“Porque llegaron las fiestas, de
esta gloriosa ciudad, que son en el mundo entero, unas fiestas sin igual”
El día 6 de Julio es un día de esos en los
que yo amanezco antes que el sol. A partir de las ocho de la mañana no puedo
aguantar ya ni un segundo más en la cama, me levanto de un salto, con una
mezcla de nervios e ilusión en el estómago y ganas de salir de casa. Lo primero
que hago siempre es asomarme a la ventana y ya voy notando algo en el ambiente,
algo que deja bien claro que este día, aquí, no es un día cualquiera.
En la silla de mi habitación descansa todos
los años la ropa bien preparada desde la noche anterior. Blanca, impoluta.
Nunca sé cuándo volveré a casa a lo largo del día, pero siempre sé que, cuando
llegue, poco color blanco quedará en ese pantalón y esa camiseta.

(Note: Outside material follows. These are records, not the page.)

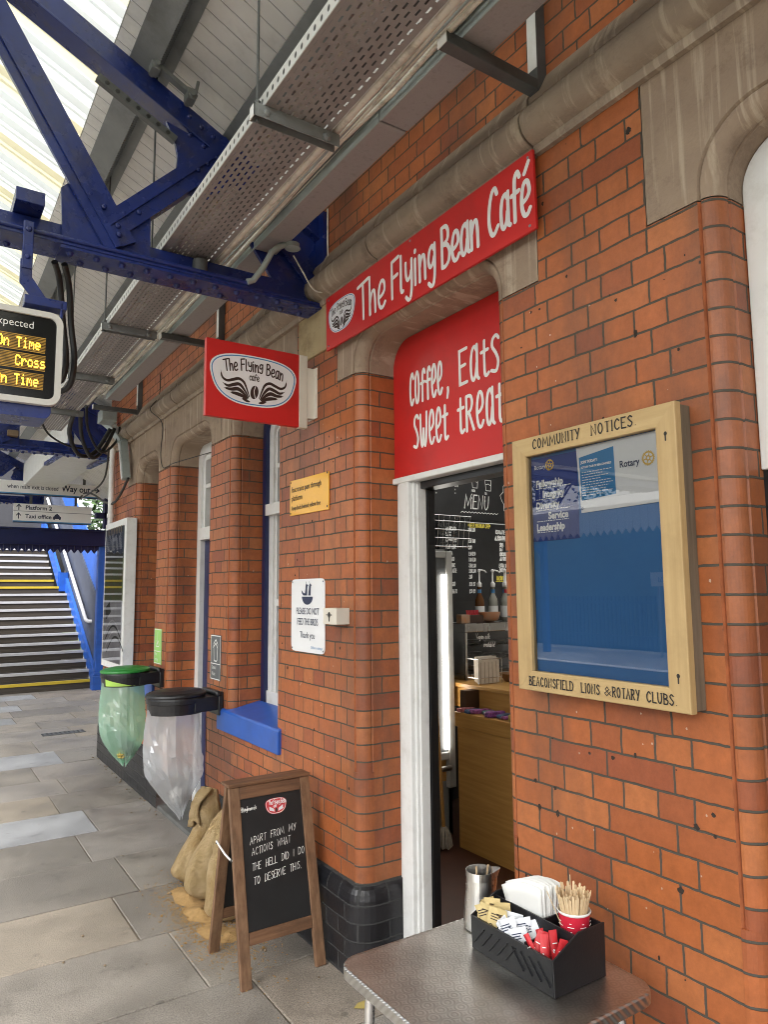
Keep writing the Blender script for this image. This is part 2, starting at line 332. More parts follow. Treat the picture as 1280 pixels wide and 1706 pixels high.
M['weathered_wood'] = wood_mat('weathered_case_wood', (.10, .075, .05), (.19, .145, .10), 'z', .8, bump=.5)
M['aboard_v'] = wood_mat('worn_brown_wood_up', (.115, .055, .026), (.235, .13, .07), 'z', .6, bump=.4, dirt=(.06, .035, .02))
M['aboard_h'] = wood_mat('worn_brown_wood_along', (.095, .042, .02), (.20, .10, .05), 'x', .6, bump=.4, dirt=(.05, .03, .018))
M['counter_wood'] = wood_mat('varnished_counter_wood', (.40, .20, .05), (.52, .29, .085), 'y', .35, bump=.1)
M['alu'] = mat('aluminium_tube', (.72, .72, .72), .25, .05, metal=1, rv=.08)
M['steel'] = mat('stainless_steel', (.62, .61, .59), .26, .08, 4, metal=1, rv=.1, stretch=(1, 1, .2))
M['ink_navy'] = mat('navy_print', (.02, .028, .07), .5, .05)
M['ink_black'] = mat('black_print', (.014, .012, .011), .6, .1)
M['ink_brown'] = mat('brown_print', (.032, .014, .009), .5, .1)
M['ink_blue'] = mat('light_blue_print', (.06, .22, .45), .5, .05)
M['badge_white'] = mat('badge_white', (.78, .78, .8), .4, .03)
M['paper'] = mat('white_paper', (.74, .74, .72), .7, .03)
M['gold_print'] = mat('gold_print', (.66, .42, .06), .5, .05)
M['glass'] = glass_mat('window_glass', refl=1.15)

# ---------------------------------------------------------------- lettering
def smooth_pts(p, closed=False, k=5):
    if len(p) < 3: return p
    out = []; n = len(p)
    rng = range(n) if closed else range(n-1)
    for i in rng:
        g = (lambda j: p[j % n]) if closed else (lambda j: p[max(0, min(n-1, j))])
        a, b, c, d = g(i-1), g(i), g(i+1), g(i+2)
        for t in range(k):
            t /= k
            out.append(tuple(.5*((2*b[q])+(c[q]-a[q])*t+(2*a[q]-5*b[q]+4*c[q]-d[q])*t*t+(3*b[q]-a[q]-3*c[q]+d[q])*t**3) for q in (0, 1)))
    if not closed: out.append(p[-1])
    return out
def G_(adv, s):
    st = []
    for part in s.split(';'):
        part = part.strip(); sm = part.startswith('~'); cl = part.startswith('o')
        q = [tuple(float(x) for x in c.split(',')) for c in part.lstrip('~o').split()]
        st.append((smooth_pts(q, cl) if (sm or cl) else q, cl))
    return adv, st
HAND = {   # tall narrow hand-drawn sign letters
 'T': G_(.50, '-.02,.95 .5,1.03;.24,.98 .27,0'), 'h': G_(.36, '0,1.02 .03,0;~.03,.3 .12,.56 .23,.58 .27,.4 .29,0'),
 'e': G_(.36, '~.02,.28 .2,.34 .3,.46 .26,.66 .14,.7 .04,.52 .02,.22 .1,.02 .22,0 .32,.1'), 'F': G_(.40, '.02,0 0,1;0,1 .36,1.05;.01,.54 .3,.58'),
 'l': G_(.2, '~.02,1.0 .02,.5 .02,.14 .06,.02 .13,.02'), 'y': G_(.38, '~.0,.72 .02,.4 .1,.24 .22,.3 .29,.45;~.31,.74 .31,.1 .26,-.24 .14,-.3 .02,-.2'),
 'i': G_(.17, '.04,.66 .05,0;.04,.86 .045,.9'), 'n': G_(.37, '.01,.68 .03,0;~.03,.36 .12,.6 .23,.62 .28,.42 .3,0'),
 'g': G_(.38, '~.29,.6 .18,.72 .06,.6 .02,.36 .1,.2 .22,.26 .29,.42;~.31,.74 .31,.1 .26,-.24 .14,-.3 .02,-.2'),
 'B': G_(.44, '.03,0 .01,1;~.01,1 .2,1 .31,.85 .27,.64 .03,.55;~.03,.55 .25,.52 .37,.34 .33,.1 .18,0 .03,0'),
 'a': G_(.41, '~.29,.62 .2,.72 .09,.64 .03,.4 .05,.1 .14,0 .24,.12 .29,.34;~.31,.74 .31,.3 .32,.06 .38,0'),
 'C': G_(.44, '~.36,.86 .28,1.0 .16,.94 .05,.66 .02,.32 .1,.06 .22,0 .38,.14'),
 'c': G_(.34, '~.3,.58 .22,.7 .1,.62 .03,.36 .08,.08 .18,0 .3,.1'),
 'f': G_(.33, '~.32,.9 .24,1.02 .15,.94 .12,.7 .12,0;.0,.58 .28,.61'),
 'é': G_(.36, '~.02,.28 .2,.34 .3,.46 .26,.66 .14,.7 .04,.52 .02,.22 .1,.02 .22,0 .32,.1;.14,.88 .3,1.08'),
 'o': G_(.38, 'o.16,.7 .05,.56 .02,.3 .08,.06 .17,0 .27,.08 .31,.34 .27,.6'), ',': G_(.2, '~.08,.1 .09,0 .02,-.16'),
 'E': G_(.42, '.36,1.02 .02,1 .03,0 .36,.02;.03,.52 .28,.55'), 't': G_(.32, '~.13,.98 .12,.4 .13,.08 .2,0 .3,.06;-.01,.68 .28,.71'),
 's': G_(.32, '~.28,.62 .18,.71 .07,.65 .05,.5 .17,.35 .25,.18 .17,.01 .0,.05'), 'S': G_(.36, '~.32,.9 .22,1.0 .08,.92 .05,.72 .2,.5 .29,.26 .2,.02 .0,.06'),
 'w': G_(.5, '~.0,.7 .03,.2 .1,0 .18,.12 .22,.4 .24,.12 .32,0 .4,.2 .43,.72'), 'R': G_(.42, '.02,0 .01,1;~.01,1 .22,.99 .3,.8 .22,.58 .03,.5;.14,.5 .36,0'), ' ': (.22, [])}
CHALK = {k: G_(a, s) for k, (a, s) in {
 'A': (.62, '0,0 .24,1 .5,0;.1,.38 .42,.4'), 'B': (.55, '0,0 0,1;~0,1 .36,.86 .3,.58 0,.52;~0,.52 .44,.36 .36,.04 0,0'), 'C': (.58, '~.46,.82 .26,1 .04,.7 .04,.26 .24,0 .46,.14'),
 'D': (.6, '0,0 0,1;~0,1 .34,.9 .48,.5 .34,.08 0,0'), 'E': (.52, '.4,1 0,1 0,0 .42,0;0,.52 .32,.53'), 'F': (.5, '.42,1 0,1 0,0;0,.52 .3,.53'),
 'G': (.6, '~.46,.84 .26,1 .04,.7 .04,.26 .26,0 .48,.16 .48,.44;.28,.44 .5,.44'), 'H': (.6, '0,0 0,1;.46,0 .46,1;0,.5 .46,.52'), 'I': (.2, '.06,0 .06,1'),
 'J': (.5, '~.34,1 .34,.3 .22,0 .02,.14'), 'K': (.55, '0,0 0,1;.42,1 0,.45 .46,0'), 'L': (.5, '0,1 0,0 .4,0'), 'M': (.88, '0,0 .08,1 .37,.22 .66,1 .74,0'),
 'N': (.62, '0,0 0,1 .46,0 .46,1'), 'O': (.62, 'o.24,1 .04,.74 .04,.26 .24,0 .44,.26 .44,.74'), 'P': (.54, '0,0 0,1;~0,1 .38,.92 .36,.56 0,.46'), 'Q': (.62, 'o.24,1 .04,.74 .04,.26 .24,0 .44,.26 .44,.74;.3,.24 .5,-.06'),
 'R': (.56, '0,0 0,1;~0,1 .38,.92 .34,.58 0,.5;.14,.5 .44,0'), 'S': (.54, '~.42,.86 .22,1 .04,.8 .22,.54 .42,.28 .22,0 .0,.14'), 'T': (.56, '0,1 .5,1;.25,1 .25,0'),
 'U': (.6, '~0,1 .02,.3 .22,0 .42,.3 .44,1'), 'V': (.58, '0,1 .24,0 .48,1'), 'W': (.76, '0,1 .16,0 .32,.7 .48,0 .66,1'), 'X': (.56, '0,1 .44,0;.44,1 0,0'), 'Y': (.56, '0,1 .24,.5;.48,1 .18,0'),
 'Z': (.54, '0,1 .44,1 0,0 .46,0'), '0': (.5, 'o.2,1 .02,.7 .02,.3 .2,0 .38,.3 .38,.7'), '1': (.3, '.02,.8 .14,1 .14,0'), '2': (.5, '~.02,.8 .2,1 .36,.76 .02,0;.02,0 .4,0'), '3': (.5, '~.02,.9 .24,1 .34,.72 .14,.54 .36,.3 .2,0 .0,.1'),
 '4': (.5, '.3,0 .3,1 0,.34 .42,.34'), '5': (.5, '.36,1 .06,1 .04,.58;~.04,.58 .3,.58 .36,.24 .18,0 0,.08'), '6': (.5, '~.32,1 .06,.6 .04,.2 .2,0 .36,.2 .2,.46 .04,.24'), '7': (.48, '0,1 .4,1 .14,0'), '8': (.5, 'o.2,1 .06,.78 .2,.54 .36,.26 .2,0 .04,.26 .2,.54 .34,.78'),
 '9': (.5, '~.36,.6 .18,.5 .04,.74 .2,1 .36,.76 .3,.0'), '.': (.2, '.05,0 .07,.04'), '!': (.22, '.06,1 .06,.3;.06,.05 .06,0'), '+': (.4, '0,.4 .34,.4;.17,.22 .17,.58'), '*': (.4, '0,.4 .34,.7;0,.7 .34,.4;.17,.3 .17,.8'), '@': (.6, '~.4,.3 .2,.3 .2,.7 .4,.7 .4,.3 .56,.4 .5,.95 .1,.95 .0,.3 .2,0 .5,.05'),
 'a': (.46, 'o.18,.5 .02,.3 .16,0 .3,.2;.32,.5 .34,0'), 'b': (.46, '0,1 0,0;~0,.3 .2,.5 .34,.25 .18,0 0,.1'), 'c': (.42, '~.32,.42 .16,.5 .02,.25 .16,0 .34,.08'), 'e': (.42, '~.02,.26 .32,.3 .2,.5 .02,.25 .16,0 .34,.1'), 'f': (.34, '~.3,.95 .16,.95 .12,.5 .1,-.2;0,.5 .26,.5'),
 'g': (.44, 'o.18,.5 .02,.3 .16,.05 .3,.2;~.32,.5 .3,-.2 .14,-.34 .0,-.22'), 'i': (.18, '.05,.5 .05,0;.05,.7 .05,.74'), 'k': (.42, '0,1 0,0;.3,.5 .02,.2 .32,0'), 'l': (.2, '.05,1 .05,0'), 'm': (.6, '0,.5 0,0;~0,.3 .12,.5 .2,0;~.2,.3 .34,.5 .42,0'), 'n': (.44, '0,.5 0,0;~0,.3 .16,.5 .3,.3 .3,0'),
 'o': (.44, 'o.17,.5 .02,.25 .17,0 .32,.25'), 'r': (.34, '0,.5 0,0;~0,.28 .1,.46 .26,.48'), 's': (.4, '~.28,.45 .12,.5 .06,.36 .28,.14 .14,0 0,.06'), 't': (.34, '.12,.85 .12,0;0,.55 .26,.55'), 'v': (.42, '0,.5 .16,0 .32,.5'), 'y': (.42, '0,.5 .16,.08;.32,.5 .06,-.34'),
 'w': (.56, '0,.5 .12,0 .23,.4 .34,0 .46,.5'), 'h': (.44, '0,1 0,0;~0,.3 .16,.5 .3,.3 .3,0'), 'd': (.46, '.32,1 .32,0;o.17,.5 .02,.25 .17,0 .31,.25'), 'p': (.44, '0,.5 0,-.35;~0,.3 .2,.5 .34,.25 .18,0 0,.1'), 'u': (.44, '~0,.5 .04,.1 .16,0 .3,.2;.32,.5 .34,0'), '£': (.5, '~.4,.85 .22,1 .12,.7 .14,.2 .02,0;.02,0 .42,0;.02,.45 .3,.45'), '-': (.4, '.04,.4 .3,.4'), ' ': (.34, '0,0')}.items()}
CHALK[' '] = (.34, [])

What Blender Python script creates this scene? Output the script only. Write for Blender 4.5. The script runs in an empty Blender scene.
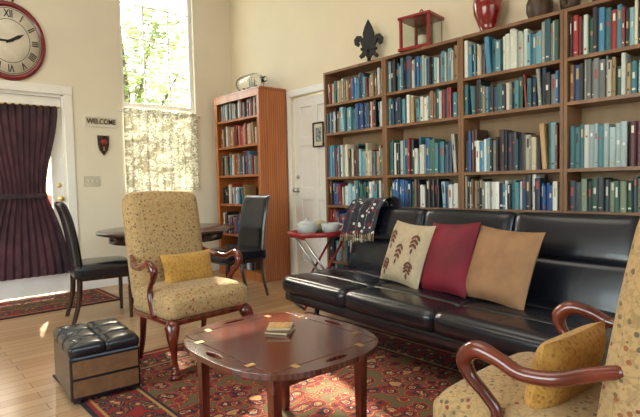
import bpy,bmesh,math,random
from mathutils import Vector,Matrix
random.seed(7)
D=bpy.data;C=bpy.context
S=C.scene
def link(o): S.collection.objects.link(o)
T=Matrix.Translation
def R(a,ax): return Matrix.Rotation(math.radians(a),4,ax)
# ---------------------------------------------------------------- materials
def newmat(name):
    m=D.materials.new(name); m.use_nodes=True
    nt=m.node_tree; return m,nt,nt.nodes['Principled BSDF']
def N(nt,t,**k):
    n=nt.nodes.new(t)
    for a,b in k.items(): setattr(n,a,b)
    return n
def L(nt,a,b): nt.links.new(a,b)
def rgb(c): return (c[0],c[1],c[2],1)
def coords(nt,scale=(1,1,1),rot=(0,0,0)):
    tc=N(nt,'ShaderNodeTexCoord'); mp=N(nt,'ShaderNodeMapping')
    mp.inputs['Scale'].default_value=scale; mp.inputs['Rotation'].default_value=rot
    L(nt,tc.outputs['Object'],mp.inputs['Vector']); return mp.outputs['Vector']
def ramp(nt,fac,stops,interp='LINEAR'):
    r=N(nt,'ShaderNodeValToRGB'); r.color_ramp.interpolation=interp
    e=r.color_ramp.elements
    while len(e)<len(stops): e.new(0.5)
    for i,(p,c) in enumerate(stops): e[i].position=p; e[i].color=rgb(c)
    L(nt,fac,r.inputs['Fac']); return r.outputs['Color']
def math_(nt,op,a,b=None):
    n=N(nt,'ShaderNodeMath',operation=op)
    for i,v in enumerate((a,b)):
        if v is None: continue
        if isinstance(v,(int,float)): n.inputs[i].default_value=v
        else: L(nt,v,n.inputs[i])
    return n.outputs[0]
def mix(nt,f,a,b):
    n=N(nt,'ShaderNodeMix',data_type='RGBA')
    for k,v in ((0,f),(6,a),(7,b)):
        if isinstance(v,(int,float)): n.inputs[k].default_value=v
        elif isinstance(v,tuple): n.inputs[k].default_value=rgb(v)
        else: L(nt,v,n.inputs[k])
    return n.outputs[2]
def bump(nt,bs,h,strength=0.3,dist=0.01):
    b=N(nt,'ShaderNodeBump'); b.inputs['Strength'].default_value=strength; b.inputs['Distance'].default_value=dist
    L(nt,h,b.inputs['Height']); L(nt,b.outputs[0],bs.inputs['Normal'])
def noise(nt,v,scale,detail=3):
    n=N(nt,'ShaderNodeTexNoise'); n.inputs['Scale'].default_value=scale; n.inputs['Detail'].default_value=detail
    L(nt,v,n.inputs['Vector']); return n.outputs['Fac']
def plain(name,c,rough=0.5,metal=0,var=0.12,nscale=8,bmp=0,coat=0):
    m,nt,b=newmat(name); v=coords(nt)
    f=noise(nt,v,nscale)
    d=tuple(x*(1-var) for x in c); e=tuple(min(1,x*(1+var)) for x in c)
    L(nt,ramp(nt,f,[(0.3,d),(0.7,e)]),b.inputs['Base Color'])
    b.inputs['Roughness'].default_value=rough; b.inputs['Metallic'].default_value=metal
    b.inputs['Coat Weight'].default_value=coat
    if bmp: bump(nt,b,noise(nt,v,nscale*12),bmp,0.004)
    return m
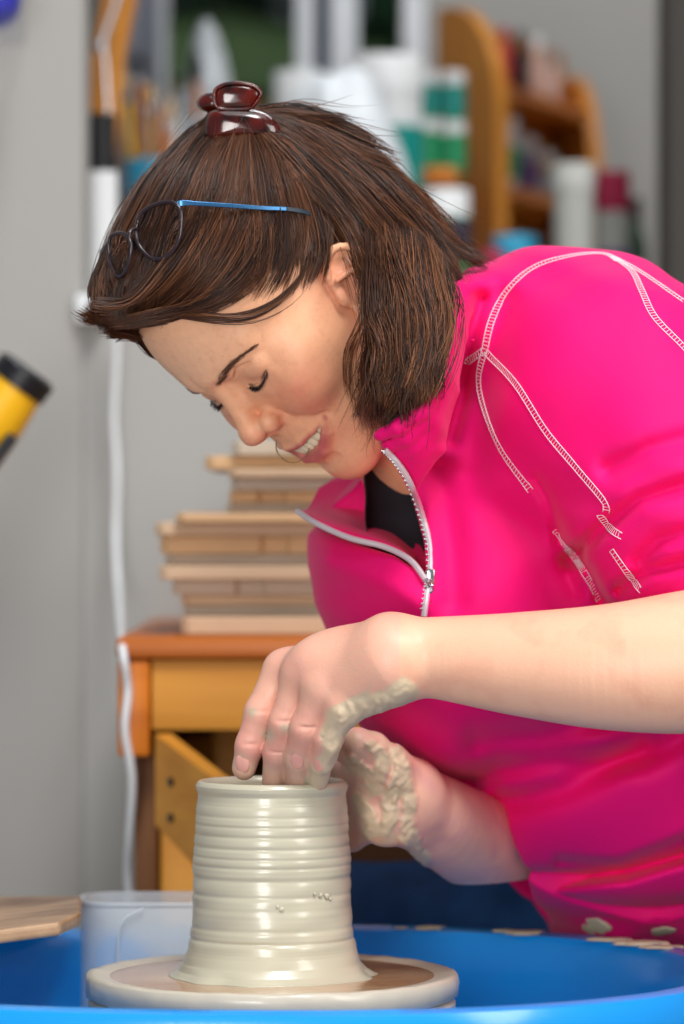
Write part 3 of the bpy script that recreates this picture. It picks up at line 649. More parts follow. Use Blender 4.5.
# ------------------------------------------------------------ the potter
QH = float(os.environ.get('QH', '1'))          # voxel coarseness factor
HO = np.array([-.0198, 2.72, ZC+.1364]); HS = .0098
RT = -np.array([.4578, -.8673, .1952]); FW = np.array([-.3708, -.3859, -.8448]); UP = np.array([-.8080, -.3144, .4983])
HM = np.stack([RT, FW, UP], 1)
def toloc(p): return ((p-HO.astype(np.float32)) @ HM.astype(np.float32)/HS).astype(np.float32)
def w2(l): return HO+HS*(HM @ np.asarray(l, float))
def px2loc(px, py, xl=0.0):
    """point of the head's local plane x=xl that lies at this direction from the photograph's viewpoint"""
    C = np.array([0, 0, ZC]); d = P(px, py, 1.0)-C
    t = (xl*HS+(HO-C) @ RT)/(d @ RT); return ((C+d*t-HO) @ HM)/HS
SKIN = np.array(lin('#f0b088'))
def sy(p): q = p.copy(); q[:, 0] = np.abs(q[:, 0]); return q
ec = px2loc(353, 284, -7.35); EY, EZ = float(ec[1]), float(ec[2])
ca_, sa_ = math.cos(math.radians(25)), math.sin(math.radians(25)); fl_ = math.radians(22)
e_up = np.array([.10, -sa_, ca_]); e_up /= np.linalg.norm(e_up)
e_out = np.array([math.cos(fl_), math.sin(fl_)*.9, .1]); e_out -= e_up*(e_out @ e_up); e_out /= np.linalg.norm(e_out)
e_fw = np.cross(e_up, e_out); e_fw = e_fw if e_fw[1] > 0 else -e_fw
ER = np.stack([e_out, e_fw, e_up], 1).astype(np.float32); EC = np.array([7.35, EY, EZ], np.float32)
helix = [(.25, 1.25, .2), (.5, 1.35, 1.2), (.65, .9, 2.3), (.75, 0, 2.85), (.9, -1.0, 2.4), (.95, -1.55, 1.2), (.9, -1.5, 0), (.75, -1.0, -1.3), (.5, -.2, -2.3)]
helix = spline(helix, 22)
def ear_sdf(q):
    e = (q-EC) @ ER
    d = ell(e, (.35, -.1, .35), (.35, 1.5, 2.6))
    d = smin(d, ell(e, (.35, .15, -2.3), (.38, .85, .95)), .5)
    d = smax(d, -ell(e, (.75, .15, -.1), (.55, .85, 1.35)), .25)
    d = smax(d, -ell(e, (.85, .0, 1.75), (.42, .9, .55)), .25)
    d = smin(d, chain(e, helix, [.24]*len(helix), .1), .18)
    d = smin(d, chain(e, [(.75, .9, .95), (.8, -.3, 1.0), (.8, -.95, .3), (.75, -.75, -.9), (.6, .1, -1.5)], [.2]*5, .15), .2)
    d = smin(d, ell(e, (.4, 1.25, -.3), (.35, .35, .6)), .4)
    return d
eyc = np.array([3.2, 6.95, 3.2]); 
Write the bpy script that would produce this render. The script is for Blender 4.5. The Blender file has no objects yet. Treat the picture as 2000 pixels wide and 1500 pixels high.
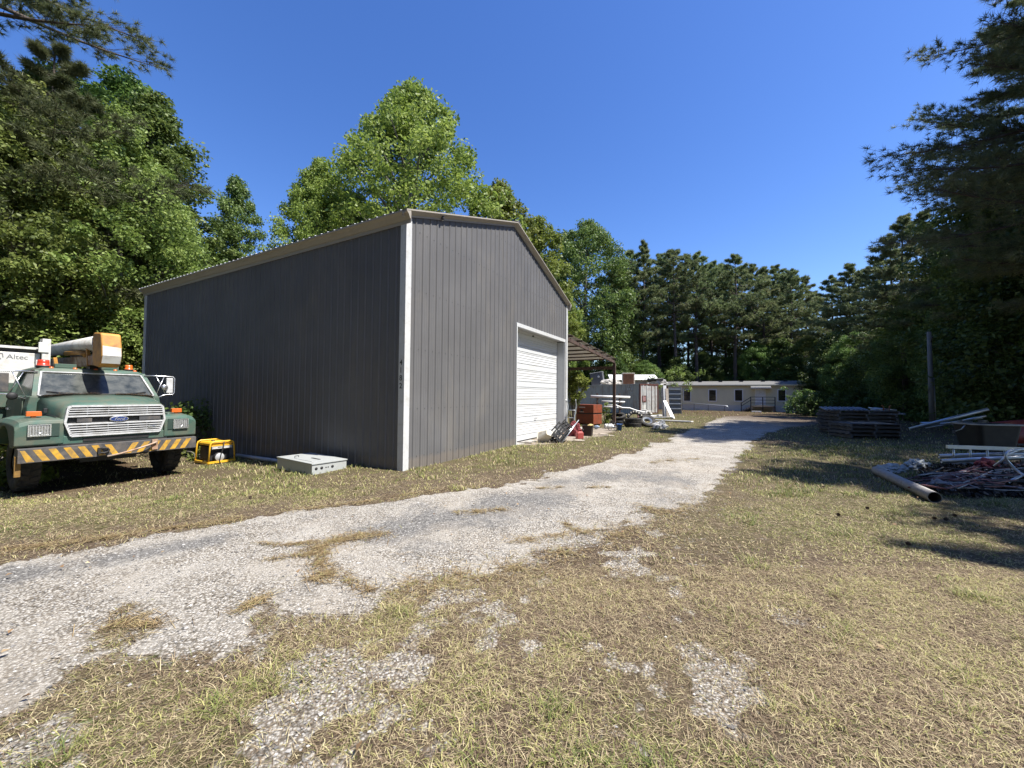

Y, cómo no,
al lado de la ropa estará ese pañuelico rojo que ataré a mi muñeca pero que, a
partir de las doce, pasará al cuello y ahí quedará durante nueve días.
Seguramente, cuando me mire al espejo,
totalmente vestida de blanco, los nervios aumentarán un poco más. Pero para
nervios, los que llegarán a las doce del mediodía. Rodeada de gente, con el
pañuelico en alto, sin saber muy bien si ya ha salido alguien al balcón o han
prendido la mecha, oiré ese grito que año tras año surge desde el ayuntamiento
y nos invita, a pamploneses y pamplonesas, a nueve largos días de fiesta. Y entonces
se oirá, por fin, esa explosión en el cielo de Pamplona que dará comienzo a los
Sanfermines. A partir de ahí ya no puedo explicar con mis palabras qué es lo
que va a ocurrir, así que utilizaré las de Hemingway: “Al mediodía del domingo
6 de julio la fiesta estalló, no hay otro modo de decirlo”.
Pues sí, la fiesta estallará. Estallará y
bien estallada. A partir de entonces y hasta el 14 de julio se oirá música por
todos lados, la gente bailará, reirá y beberá. Niños, jóvenes y mayores
disfrutarán por igual de nueve días de fiesta. Pasarán las horas y los días sin
ser consciente de ello y sólo habrá que preocuparse por pasárselo bien. Son días
de conocer gente de todos los lugares del mundo, de hablar en inglés, francés o
incluso chino, de brindar con un grupo de australianos y bailar con otro de
estadounidenses. No importará si vas bañado en sangría o con el pelo pringoso, si
las zapatillas se te quedan pegadas al suelo mientras bailas o si recibes algún
que otro empujón en las calles llenas de gente. Son días para estar en
cuadrilla, para volver a ver a todos tus amigos, para juntarte con gente que
hace mucho que no ves. Son días para disfrutar, y no pasárselo bien es
prácticamente imposible.
El chupinazo, las comidas, el “riau riau”,
las charangas. La procesión, el vermut, los toros, las peñas, las cenas. Las
dianas, los almuerzos, los gigantes y cabezudos, la noria, los fuegos artificiales.
Los churros, los globos, la tómbola. Los conciertos, los puestos, los guiris,
las barracas, el tirapichón. Los encierros, la ropa blanca, el pañuelico y la
faja, los amigos. El encierrillo, las jotas, los clarines y timbales, el pobre de
mí. San Fermín. Son muchas cosas que hacen estas fiestas especiales.
Supongo que cada día llegaré a casa y casi no
podré ni moverme. Llegaré y tendré que decidir si ducharme en la cama o
quedarme dormida en la ducha, porque el cansancio y la suciedad pesarán igualmente
en mi cuerpo. Dormiré pocas horas y al día siguiente no habrá tiempo para
recuperarse. Así estaré durante nueve
días de fiesta. Nueve días que transforman Pamplona y que hacen, de esta
pequeña gran ciudad, un lugar aún más especial. ¡Felices fiestas a todos!